At a value of $5,000 to $8,000 a cubic metre, swamp kauri is miller’s gold, and this is a gold rush that will end like all the others. It has been claimed that supply will run out in 10 years, although no doubt new finds will come to light. Swamps that are in public ownership are protected by law, both for their hidden contents and for the rare plants that grow in what are delicate and vulnerable ecosystems, but even these have been raided. Those on private land are up for grabs.
The scientific resource
The second area of contention is a conflict of interest between commercial exploitation and the interests of science. Swamp kauri has been described as a ‘scientific resource of international significance’. The period of time accessible to carbon 14 dating covers that period in human prehistory in which our ancestors emerged from Africa and populated the earth. Growth ring studies on our ancient trees can make an important contribution to an understanding of changes in world climate at the time of those early migrations.
Research at the universities in Auckland and Waikato has included growth ring studies and carbon 14 dating. In addition to ice age data, they have provided a complete growth ring record for kauri that extends back more than 4,500 years and an understanding of past El Nino events. Studies have been linked to Oxford and Exeter Universities in England.A team at Harvard in the United States have studied oxygen isotopes which show a correlation with temperature changes.
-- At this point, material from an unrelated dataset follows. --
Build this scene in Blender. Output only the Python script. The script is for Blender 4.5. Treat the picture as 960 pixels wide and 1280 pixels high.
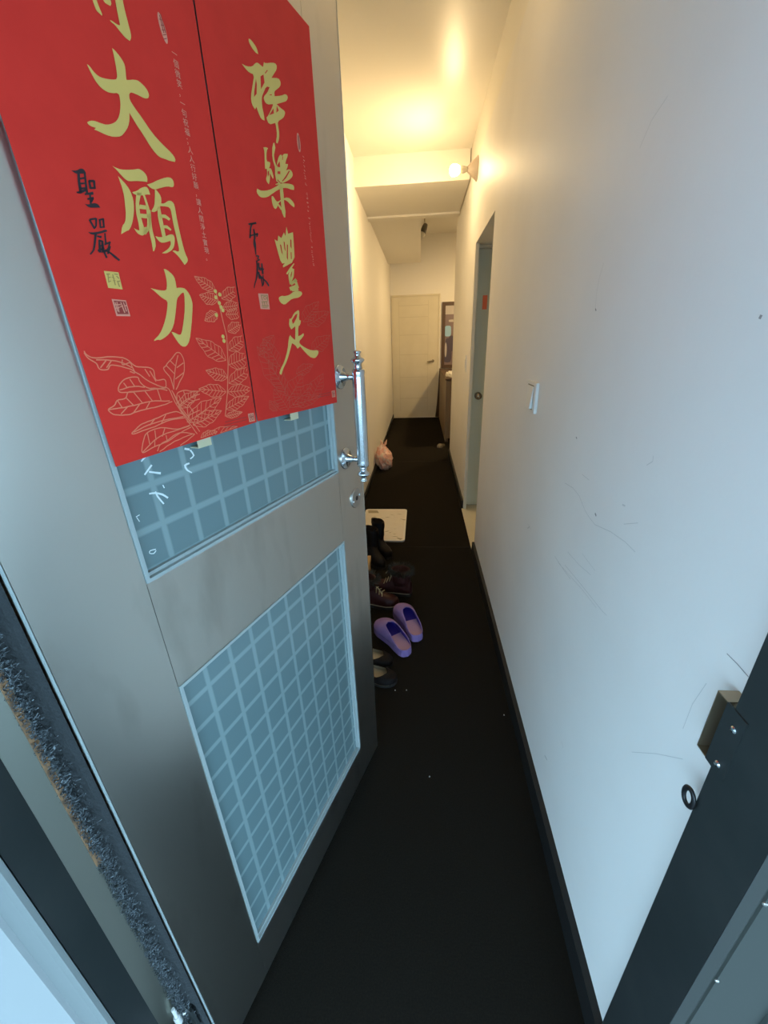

If there is a conflict of interest between commerce and science, there is scope for cooperation. The scientists depend on the millers providing them with material for their studies. We saw an example in Nelson Parker’s yard. In a corner was an orderly pile of tree rings, marked and documented. For some time, Nelson has been involved with the University of Auckland in providing material for dendrochronology. This how it should be done, but time is running out.